Fall brings smaller crowds, comfortable hiking and biking weather along the Mariners Trail, and Sputnikfest in early September. Several seasonal attractions — the gardens, Pinecrest Village, the SS Badger — wind down by mid-October.
Spring is quieter, with variable weather. Many seasonal attractions don’t open until May or Memorial Day weekend, so confirm hours before planning a spring trip around any single stop.
Winter closes most of the seasonal attractions, but the Wisconsin Maritime Museum, Rahr-West Art Museum, and Lincoln Park Zoo all stay open year-round on reduced schedules, and Woodland Dunes’ trails remain free and open for winter hiking.

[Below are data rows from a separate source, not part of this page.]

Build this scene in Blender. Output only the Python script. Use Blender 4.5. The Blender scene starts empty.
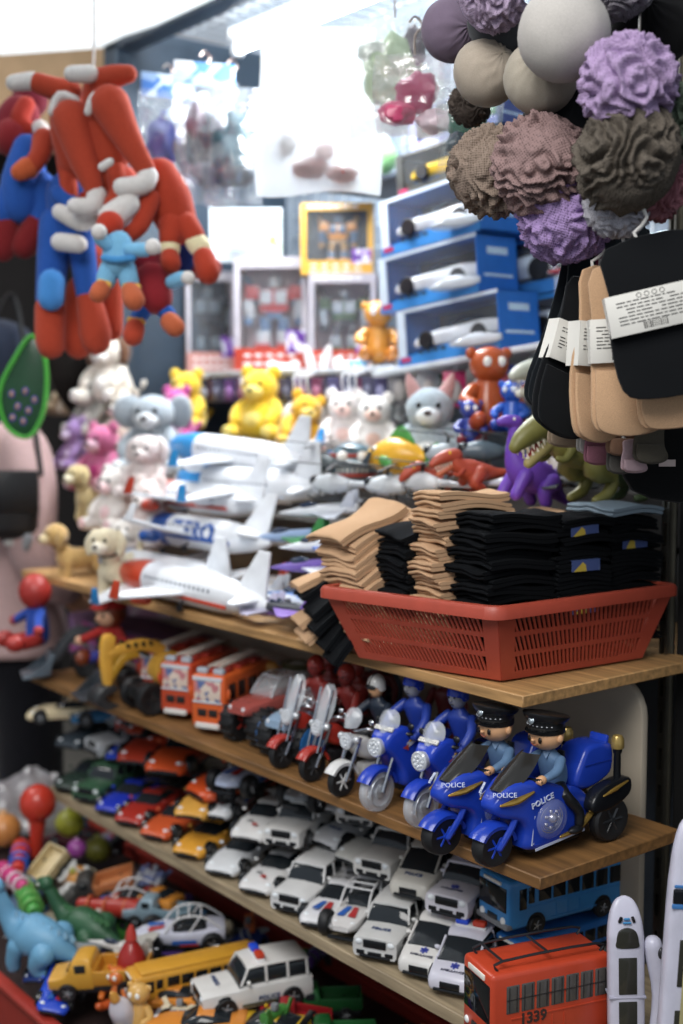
import bpy, bmesh, math, random
from mathutils import Vector, Matrix, Euler, noise
PI = math.pi
rad = math.radians
C = bpy.context.scene.collection
sc = bpy.context.scene

# ------------------------------------------------------------------ camera
F_PX = 1250.0
PITCH = math.atan(112 / F_PX)
HEAD = rad(141.6)
CAM = Vector((1.068, -1.183, 1.5))
FW = Vector((math.cos(HEAD), math.sin(HEAD), 0))
RT = Vector((math.sin(HEAD), -math.cos(HEAD), 0))
cam_data = bpy.data.cameras.new('camera')
cam = bpy.data.objects.new('camera', cam_data)
C.objects.link(cam)
cam.location = CAM
cam.rotation_euler = (PI / 2 - PITCH, 0, HEAD - PI / 2)
cam_data.sensor_fit = 'VERTICAL'
cam_data.sensor_height = 36
cam_data.lens = F_PX / 1024 * 36
cam_data.clip_start = 0.05
cam_data.dof.use_dof = True
cam_data.dof.focus_distance = 1.66
cam_data.dof.aperture_fstop = 2.3
sc.camera = cam


def ray(px, py):
    x = (px - 341.5) / F_PX
    y = -(py - 512) / F_PX
    f = math.cos(PITCH) + y * math.sin(PITCH)
    u = -math.sin(PITCH) + y * math.cos(PITCH)
    return FW * f + RT * x + Vector((0, 0, u))


def at(px, py, X=None, Y=None, Z=None):
    """The point of the place that pixel (px, py) shows on the plane X=, Y= or Z=."""
    d = ray(px, py)
    i, v = (0, X) if X is not None else (1, Y) if Y is not None else (2, Z)
    return CAM + d * ((v - CAM[i]) / d[i])


# ------------------------------------------------------------------ materials
def lin(h):
    h = h.lstrip('#')
    v = [int(h[i:i + 2], 16) / 255 for i in (0, 2, 4)]
    return tuple(c / 12.92 if c <= 0.04045 else ((c + 0.055) / 1.055) ** 2.4 for c in v) + (1,)


_M = {}


def _new(name):
    m = bpy.data.materials.new(name)
    m.use_nodes = True
    nt = m.node_tree
    return m, nt, nt.nodes['Principled BSDF']


def _coords(nt, scale=(1, 1, 1)):
    tc = nt.nodes.new('ShaderNodeTexCoord')
    mp = nt.nodes.new('ShaderNodeMapping')
    mp.inputs['Scale'].default_value = scale
    nt.links.new(tc.outputs['Object'], mp.inputs['Vector'])
    return mp.outputs['Vector']


def _bump(nt, b, sock, strength, dist=0.001):
    bp = nt.nodes.new('ShaderNodeBump')
    bp.inputs['Strength'].default_value = strength
    bp.inputs['Distance'].default_value = dist
    nt.links.new(sock, bp.inputs['Height'])
    nt.links.new(bp.outputs['Normal'], b.inputs['Normal'])


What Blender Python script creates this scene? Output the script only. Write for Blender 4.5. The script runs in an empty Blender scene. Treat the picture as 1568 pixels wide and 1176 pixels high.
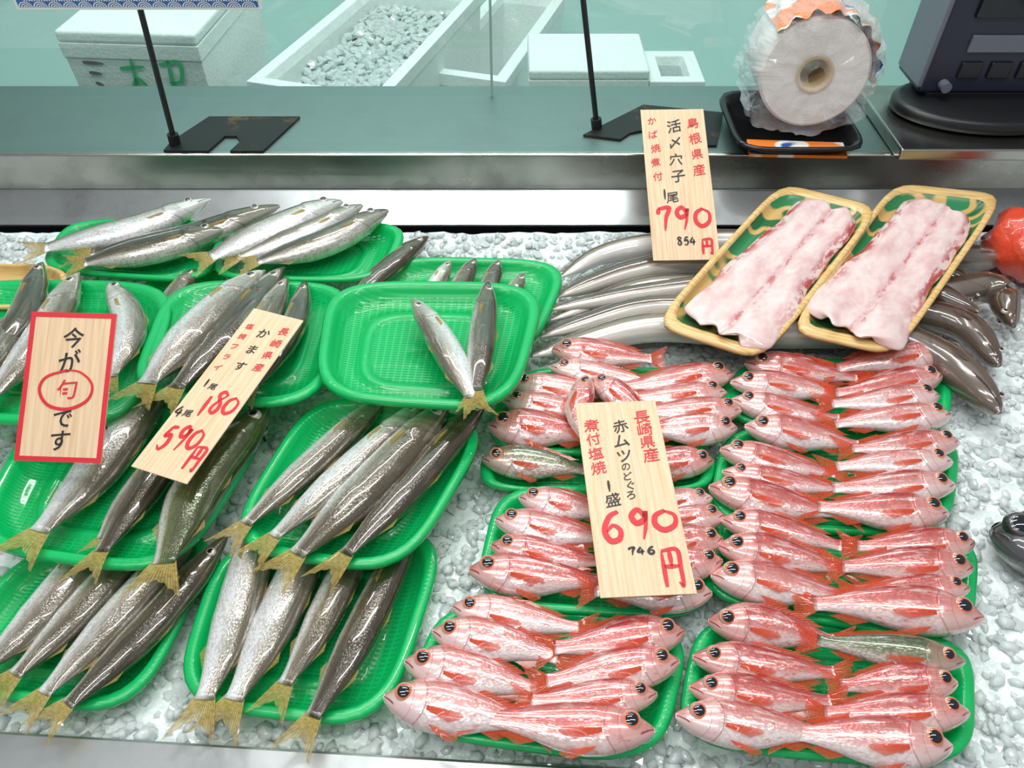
import bpy, math, random
import numpy as np
from mathutils import Vector, Matrix
random.seed(7); np.random.seed(7)
S=bpy.context.scene
# ---------------------------------------------------------------- unprojection helpers (image pixels, cast through the camera pose -> world metres)
PITCH=math.radians(46); FP=1176.0; CH=0.70
cp,sp=math.cos(PITCH),math.sin(PITCH)
def ray(px,py):
    u=(px-784)/FP; v=(588-py)/FP
    return Vector((u, cp+v*sp, -sp+v*cp))
def U(px,py,z=0.0):
    d=ray(px,py); t=(CH-z)/(-d.z); p=d*t; return Vector((p.x,p.y,z))
def UY(px,py,y):
    d=ray(px,py); t=y/d.y; return Vector((d.x*t,y,CH+d.z*t))
def depth(px,py,z): return (CH-z)/(-ray(px,py).z)
# ---------------------------------------------------------------- node helpers
def newmat(name,base=(.8,.8,.8),rough=.5,metal=0,**kw):
    m=bpy.data.materials.new(name); m.use_nodes=True
    b=m.node_tree.nodes['Principled BSDF']
    b.inputs['Base Color'].default_value=(*base,1); b.inputs['Roughness'].default_value=rough
    b.inputs['Metallic'].default_value=metal
    for k,v in kw.items(): b.inputs[k.replace('_',' ')].default_value=v
    return m,m.node_tree,b
def si(nt,sock,v):
    if isinstance(v,bpy.types.NodeSocket): nt.links.new(v,sock)
    elif isinstance(v,tuple) and len(v)==3 and sock.type=='RGBA': sock.default_value=(*v,1)
    else: sock.default_value=v
def M(nt,op,a,b=None,c=None,clamp=False):
    n=nt.nodes.new('ShaderNodeMath'); n.operation=op; n.use_clamp=clamp
    for i,x in enumerate((a,b,c)):
        if x is not None: si(nt,n.inputs[i],x)
    return n.outputs[0]
def MIX(nt,f,a,b,mode='MIX'):
    n=nt.nodes.new('ShaderNodeMix'); n.data_type='RGBA'; n.blend_type=mode
    si(nt,n.inputs[0],f); si(nt,n.inputs[6],a); si(nt,n.inputs[7],b); return n.outputs[2]
def NOISE(nt,vec,scale,detail=3,rough=.5):
    n=nt.nodes.new('ShaderNodeTexNoise'); n.inputs['Scale'].default_value=scale
    n.inputs['Detail'].default_value=detail; n.inputs['Roughness'].default_value=rough
    if vec is not None: nt.links.new(vec,n.inputs['Vector'])
    return n.outputs['Fac']
def VOR(nt,vec,scale,feat='F1'):
    n=nt.nodes.new('ShaderNodeTexVoronoi'); n.feature=feat; n.inputs['Scale'].default_value=scale
    if vec is not None: nt.links.new(vec,n.inputs['Vector'])
    return n
def RAMP(nt,f,stops):
    n=nt.nodes.new('ShaderNodeValToRGB'); e=n.color_ramp.elements
    while len(e)<len(stops): e.new(.5)
    for i,(p,c) in enumerate(stops):
        e[i].position=p; e[i].color=(*c,1) if len(c)==3 else c
    nt.links.new(f,n.inputs[0]); return n.outputs[0]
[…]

Know Before You Go: Key Seasonal Dates
| Attraction | 2026 Season |
|---|---|
| SS Badger Ferry | May 15 – October 11 |
| West of the Lake Gardens | Memorial Day weekend – early October |
| Pinecrest Historical Village (full village) | May 1 – October 24 |
| Manitowoc Breakwater Lighthouse interior tours | Select summer dates — check wisconsinmaritime.org |
| Historic Washington House (Two Rivers) | May – October, Fri–Sun |
| Wisconsin Maritime Museum & USS Cobia | Year-round |
| Rahr-West Art Museum | Year-round |
| Lincoln Park Zoo | Year-round (reduced winter hours) |
| Woodland Dunes Nature Center trails | Year-round |
Final Thoughts: Things To Do in Manitowoc
Manitowoc rewards the visitors who stick around past the ferry dock.
Thinking about the area in zones — the harbor and downtown, the parks and family attractions a few minutes inland, and Two Rivers just to the north — makes it much easier to build a trip that doesn’t have you crossing town repeatedly. Two or three days is enough to see the highlights without rushing; a full week, especially with a Sputnikfest weekend or a few days at Point Beach State Forest mixed in, lets you slow down and actually settle into the lakeshore pace this part of Wisconsin is known for.
Whether you’re stepping off the SS Badger, road-tripping along Lake Michigan, or just looking for an underrated weekend destination in eastern Wisconsin, Manitowoc has more packed into it than its size suggests.